After a spell playing mainly around the north-west of Ireland,he was approached by a few friends who had established a band called "Dervish" and become one of Ireland’s major musical exports. They asked him to join and they toured world-wide playing to some of the biggest audiences that any band of any genre has ever played to. Seamie devised a new tuning for guitar and,along with Brian Mc Donagh and Michael Holmes, created a three-way rhythm section that became a hallmark of the band sound for the next six years. The line-up recorded two award-winning albums, Midsummers Night and Spirit.
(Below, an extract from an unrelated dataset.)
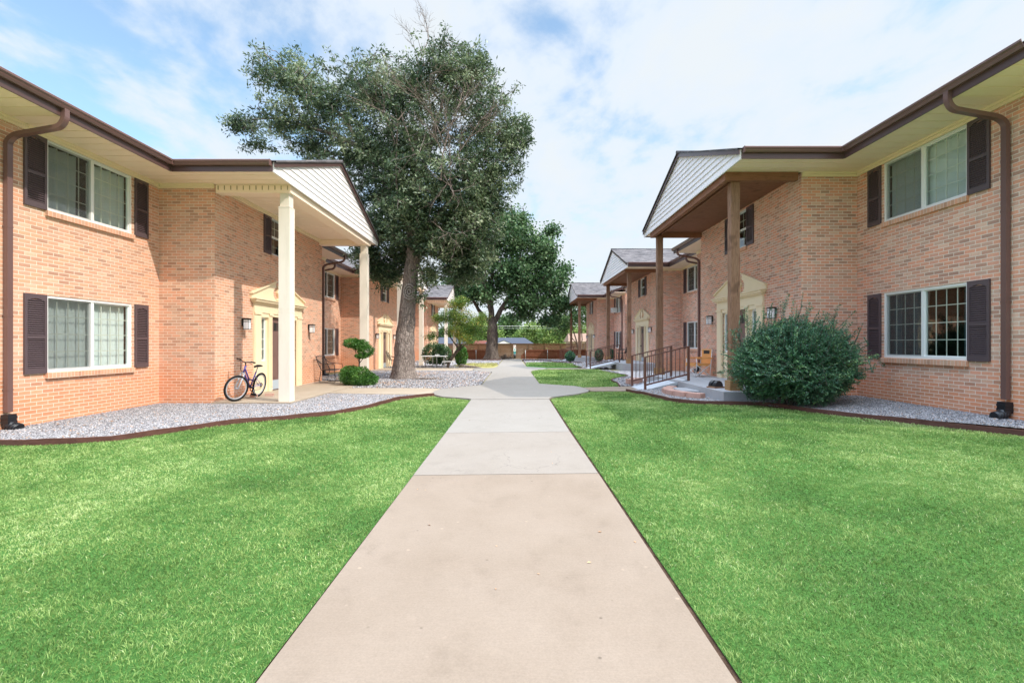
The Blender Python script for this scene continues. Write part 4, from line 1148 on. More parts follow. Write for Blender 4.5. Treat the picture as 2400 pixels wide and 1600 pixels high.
# ------------------------------------------------------------------ trees
def frustum_batch(segs, n=6):
    """segs: list of (p0,p1,r0,r1) -> V,F"""
    V = []; F = []
    for p0, p1, r0, r1 in segs:
        d = (p1 - p0); L = d.length
        if L < 1e-5: continue
        d = d / L; a = d.orthogonal().normalized(); b = d.cross(a); i = len(V)
        for p, r in ((p0, r0), (p1, r1)):
            for j in range(n):
                t = 2 * pi * j / n; V.append(tuple(p + (a * cos(t) + b * sin(t)) * r))
        for j in range(n): F.append((i + j, i + (j + 1) % n, i + n + (j + 1) % n, i + n + j))
    return V, F
def leaf_quads(C, size, rg, asp=.42, droop=0.0, dirs=None):
    n = len(C)
    d = rg.normal(0, 1, (n, 3)); d[:, 2] -= droop
    if dirs is not None: d = d * .6 + dirs
    d /= np.linalg.norm(d, axis=1, keepdims=True)
    e = rg.normal(0, 1, (n, 3)); e -= (e * d).sum(1, keepdims=True) * d; e /= np.linalg.norm(e, axis=1, keepdims=True)
    nn_ = np.cross(d, e)
    s = (size * rg.uniform(.6, 1.35, n))[:, None]
    V = np.stack([C - d * s * .5, C + e * s * asp * .5 + nn_ * s * .08, C + d * s * .5, C - e * s * asp * .5 + nn_ * s * .08], 1).reshape(-1, 3)
    F = np.arange(n)[:, None] * 4 + np.arange(4)[None]
    return V, F
def make_tree(name, label, base, limbs, blobs, nclu, per, leafsize, spread, mat, bark, seed, cat='tree', group=None, trunk_r=None, tip=.012, asp=.42, shell=.35, flat=1.0, radial=False):
    """limbs: list of (polyline, r0, r1); blobs: (x,y,z,rx,ry,rz,weight)"""
    rg = np.random.default_rng(seed); rr = random.Random(seed)
    T = empty(name, base, label, cat, group)
    nodes = []; par = []; rad = []
    segs = []
    first = None
    for li, (pl, r0, r1) in enumerate(limbs):
        pts = [Vector(p) for p in pl]; sub = []
        for i in range(len(pts) - 1):
            m_ = max(2, int((pts[i + 1] - pts[i]).length / (.35 if li else .3)))
            for k in range(m_): sub.append(pts[i].lerp(pts[i + 1], k / m_))
        sub.append(pts[-1]); n = len(sub)
        for i in range(1, n - 1): sub[i] = sub[i] + Vector((rr.uniform(-1, 1), rr.uniform(-1, 1), rr.uniform(-.4, .4))) * (.03 + .2 * r1 * (li > 0))
        rs = [r0 + (r1 - r0) * (i / (n - 1)) ** .8 for i in range(n)]
        if li == 0 and trunk_r: rs = [np.interp(p.z - base[2], [a for a, b in trunk_r], [b for a, b in trunk_r]) for p in sub]
        if li == 0: tb = (sub, rs)
        else:
            mbb = segs
            for i in range(n - 1): mbb.append((sub[i], sub[i + 1], rs[i], rs[i + 1]))
        for i in range(n):
            if li == 0 and i < n * .45: continue
            nodes.append(sub[i])
    # clusters
    w = np.array([b[6] if len(b) > 6 else b[3] * b[4] * b[5] for b in blobs], float); w /= w.sum()
    cnt = rg.multinomial(nclu, w); C = []
    for b, k in zip(blobs, cnt):
        d = rg.normal(0, 1, (k, 3)); d /= np.linalg.norm(d, axis=1, keepdims=True)
        rr_ = rg.uniform(0, 1, k) ** shell * rg.uniform(.80, 1.33 if radial else 1.05, k)
        C.append(np.array(b[:3]) + d * rr_[:, None] * np.array(b[3:6]))
    C = np.concatenate(C)
    NV = np.array([tuple(p) for p in nodes]); d0 = np.array([np.linalg.norm(NV - c, axis=1).min() for c in C]); order = np.argsort(d0)
    Pn = [tuple(p) for p in NV]; twig = []
    P_arr = np.empty((len(NV) + len(C) * 3, 3)); P_arr[:len(NV)] = NV; cntN = len(NV)
    for ci in order:
        c = C[ci]; dd = np.linalg.norm(P_arr[:cntN] - c, axis=1) ; k = int(dd.argmin()); p = P_arr[k].copy(); L = dd[k]
        mid = (p + c) / 2 + rg.normal(0, .10, 3) * L + np.array([0, 0, .05 * L])
        r0 = tip * (1 + .55 * L) ; 
        twig.append((Vector(p), Vector(mid), r0 * 1.5, r0)); twig.append((Vector(mid), Vector(c), r0, r0 * .5))
        P_arr[cntN] = mid; P_arr[cntN + 1] = c; cntN += 2
    # trunk as one swept surface with lobes
    sub, rs = tb; V = []; F = []; n = 20
    for i, (p, r) in enumerate(zip(sub, rs)):
        flare = max(0, 1 - (p.z - base[2]) / .8)
        for j in range(n):
            t = 2 * pi * j / n
            lob = 1 + .05 * sin(3 * t + .5 * p.z) + .035 * sin(7 * t + 1.3 * p.z) + flare * .22 * (max(0, sin(2.5 * t + seed)) ** 2)
            V.append((p.x + cos(t) * r * lob, p.y + sin(t) * r * lob, p.z))
    for i in range(len(sub) - 1):
        for j in range(n): F.append((i * n + j, i * n + (j + 1) % n, (i + 1) * n + (j + 1) % n, (i + 1) * n + j))
    m0 = MB(); m0.v = V; m0.f = F; m0.sm = [True] * len(F)
    tk = m0.build('trunk', bark, T)
    V, F = frustum_batch(segs, 9); V2, F2 = frustum_batch(twig, 4)
    m1 = MB(); m1.v = V + V2; m1.f = F + [tuple(a + len(V) for a in f) for f in F2]; m1.sm = [True] * len(m1.f)
    m1.build('branches', bark, T)
    # leaves
    Cc = np.repeat(C, per, 0); off = rg.normal(0, spread, Cc.shape); off[:, 2] *= .75 * flat; Cc = Cc + off
    on = off / (np.linalg.norm(off, axis=1, keepdims=True) + 1e-6)
    V, F = leaf_quads(Cc, leafsize, rg, asp, .1, on * 1.1 if radial else None)
    ct = rg.uniform(-.25, .25, len(C)) + .35 * (np.sin(C[:, 0] * 2.1 + C[:, 2] * 1.3) * np.cos(C[:, 2] * 2.4 - C[:, 1] * 1.7))
    tone = np.clip(.5 + np.repeat(ct, per) + rg.normal(0, .2, len(Cc)), 0, 1)
    np_mesh('crown', V, F, mat, np.repeat(tone, 4), None, T)
    return T, C, P_arr[:cntN]

def bare_twigs(T, starts, seed, name='dead_branches', mat=m_deadtwig):
    rr = random.Random(seed); segs = []
    def grow(p, d, L, r, depth):
        n = 3; q = p
        for k in range(n):
            d = (d + Vector((rr.uniform(-1, 1), rr.uniform(-1, 1), rr.uniform(-.6, .9))) * .28).normalized()
            q2 = q + d * L / n; segs.append((q, q2, r * (1 - k * .22), r * (1 - (k + 1) * .22))); q = q2
            if depth > 0:
                for _ in range(2 if depth > 1 else 2):
                    dd = (d + Vector((rr.uniform(-1, 1), rr.uniform(-1, 1), rr.uniform(-.7, .8))) * .9).normalized()
                    grow(q, dd, L * rr.uniform(.42, .65), r * .5, depth - 1)
    for p, d, L, r, dep in starts: grow(Vector(p), Vector(d).normalized(), L, r, dep)
    V, F = frustum_batch(segs, 4); m = MB(); m.v = V; m.f = F; m.sm = [True] * len(F)
    return m.build(name, mat, T)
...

In 2004 they were presented with the Freedom of Sligo Borough at a function held for them by Sligo Corporation.

While still with Dervish,Seamie was introduced to Mairtin O'Connor, arguably Ireland's most innovative accordion player to date, for what was initially planned as a one off performance, but out of this grew a working relationship that has lasted for over a decade. He was actively involved in the making of two of Mairtin's albums, The Road West and Rain of Light, both of which received critical acclaim. The response to Seamie's playing on these albums (in particular, The Road West) coupled with numerous performances with various line ups of Mairtin's band (most recently,the pared down,extremely popular line-up of Mairtin, Cathal Hayden and Seamie) have served as confirmation that he can musically hold his own with the very best.

Seamus was the musical arranger for Mary McPartlan's critically acclaimed Holland Handkerchief album, and has also produced a number of well received albums in the folk/traditional field. He recorded his first solo album, Headful Of Echoes, in 2006. It received critical acclaim from many sources and was playlisted on radio programmes in Ireland, the U.K., mainland Europe and the U.S. He has played regularly with accordionist Mairtín O'Connor and Cathal Hayden, with whom he has toured extensively around Ireland, Great Britain, mainland Europe, and more recently in Australia and New Zealand. Their album Crossroads has received widespread acclaim, including being voted one of the top Irish albums by New York's Irish Voice publication.The trio have also toured and collaborated with the legendary Australian guitarist Tommy Emmanuel.

As well as playing with uillean piper Liam O'Flynn,and producing a number of critically acclaimed albums, Seamie has involved himself with a number of musicians and projects, including the trio "The Unwanted", which features himself, Dervish singer Cathy Jordan and harmonica player Rick Epping. Their CD Music Of The Atlantic Fringe was picked in Irish music publication "Hot Press" as one of their top ten albums of the year.

He is also working on a collaboration with Australian singer/songwriter Aminah Hughes, with whom he has performed a number of well-received gigs in Ireland and Australia.

In 2010 he was granted a further honour by Sligo Borough Corporation when the town's mayor afforded him a civic reception in acknowledgement of his contribution to the cultural life of Sligo.